Effectiveness of Gender Responsive Labour Migration Governance for Employers and Workers Representatives in Nigeria Improved through ILO Support.

4 April 2024

Participants of the Workshop held in Kano State

The International Labour Organization (ILO), through the FAIRWAY Programme, continues to provide targeted support to national stakeholders to improve gender-responsive labour migration governance in Nigeria. In this regard, capacity-building workshops were facilitated for employers’ and workers’ representatives under the aegis of the Nigeria Employers Consultative Association (NECA) and the Nigeria Labour Congress (NLC), respectively.

The workshops were convened in Lagos and Kano states in March 2024, and among other objectives, were designed to sensitize employers’ and workers’ organizations on gender-related concepts, including normative provisions of gender as contained in the revised National Policy on Labour Migration, capacitate Migrant Recruitment Advisors on gender mainstreaming, and identify sustainability strategies.

Members of Nigeria Employers Consultative Association (NECA) at workshop in Lagos
Participants of the Workshop held in Lagos State

In 2023, the Government of Nigeria launched a revised National Policy on Labour Migration, which notably includes a gender component. With trainings conducted for staff of the Migrant Resource Centres in Lagos, Abuja and Benin City, the FAIRWAY Programme further complemented this initiative with similar trainings regarding gender-focused implementation of the Policy.
    
Dr. Vanessa Phala Moyo, Director of the ILO Abuja Country Office, who was represented at both events, reiterated the ILO’s commitment to ensuring that social partners are adequately capacitated for effective engagement. She commended the collaborative efforts of all national stakeholders, emphasizing their shared responsibility in scaling up engagement in this area, especially in improving safeguard mechanisms available to all workers, including migrant workers.

In their remarks at both workshops, Mr. Adewale-Smatt Oyerinde, Director-General, NECA and Comrade Ismail Bello, Acting General Secretary, NLC, who were represented by Ms. Isabella Usen, and Mrs. Rita Goyit respectively, acknowledged the crucial role of capacity development in the area of gender and labour migration governance in the evolving world of work. They commended ILO’s support in this area, especially with regard to improving knowledge of gender-related concepts, in addition to support for integrating sustainability models.  

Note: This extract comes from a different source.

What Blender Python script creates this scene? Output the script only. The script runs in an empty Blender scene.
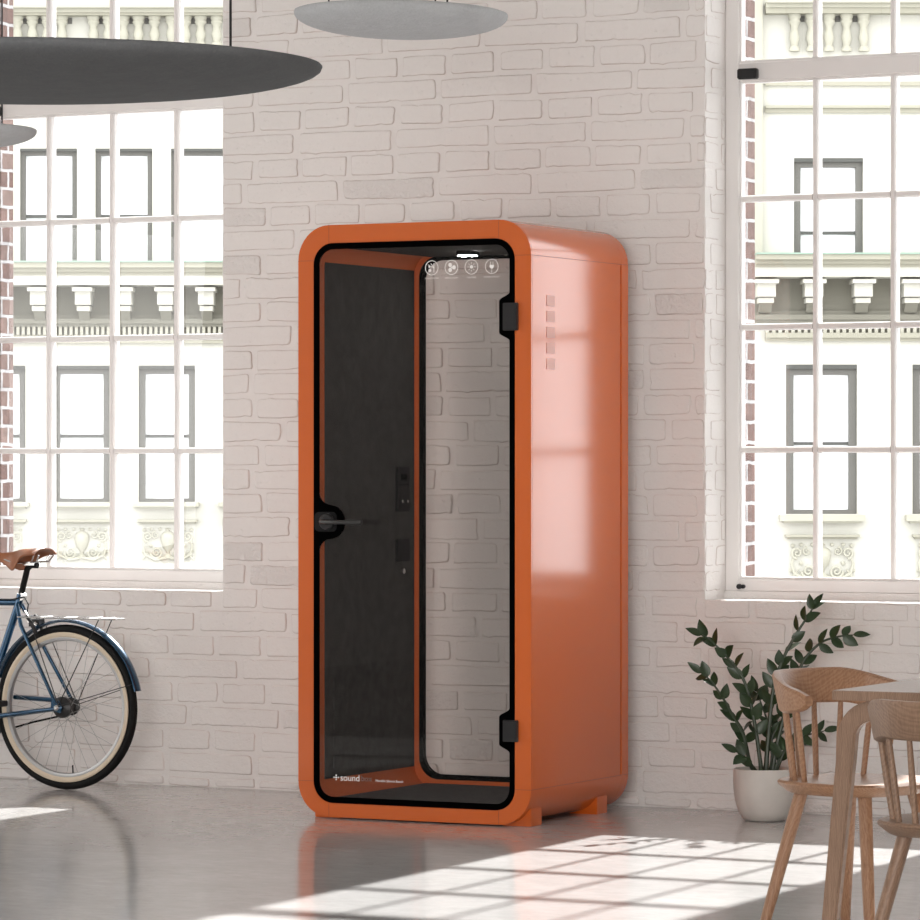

Further conceptualized to ensure that the action plan being developed by the Labour Migration Advisory Committee for Employers (LMACE) is also gender-responsive, this stream of work proved instrumental and valuable to promoting concepts on the subject matter as an enabler in safeguarding migrant workers’ rights.

Participants gained new insights, tools, and strategies for integrating gender considerations into their work and expressed commitment to advancing gender approaches in future engagement both within and outside their sectors. In both locations, 28 male and 30 female participants were reached during this stream of the work by the Programme.

ILO continues to support efforts needed to ensure sustained progress toward achieving gender transformative programming in labour migration governance, such as support provided to the Government in integrating a gender component into the revised National Policy on Labour Migration, development of a Gender Mainstreaming Strategy for the International Labour Migration Division of the Federal Ministry of Labour and Employment, and development of a gender-responsive action plan for the Labour Migration Advisory Committee for Employers (LMACE).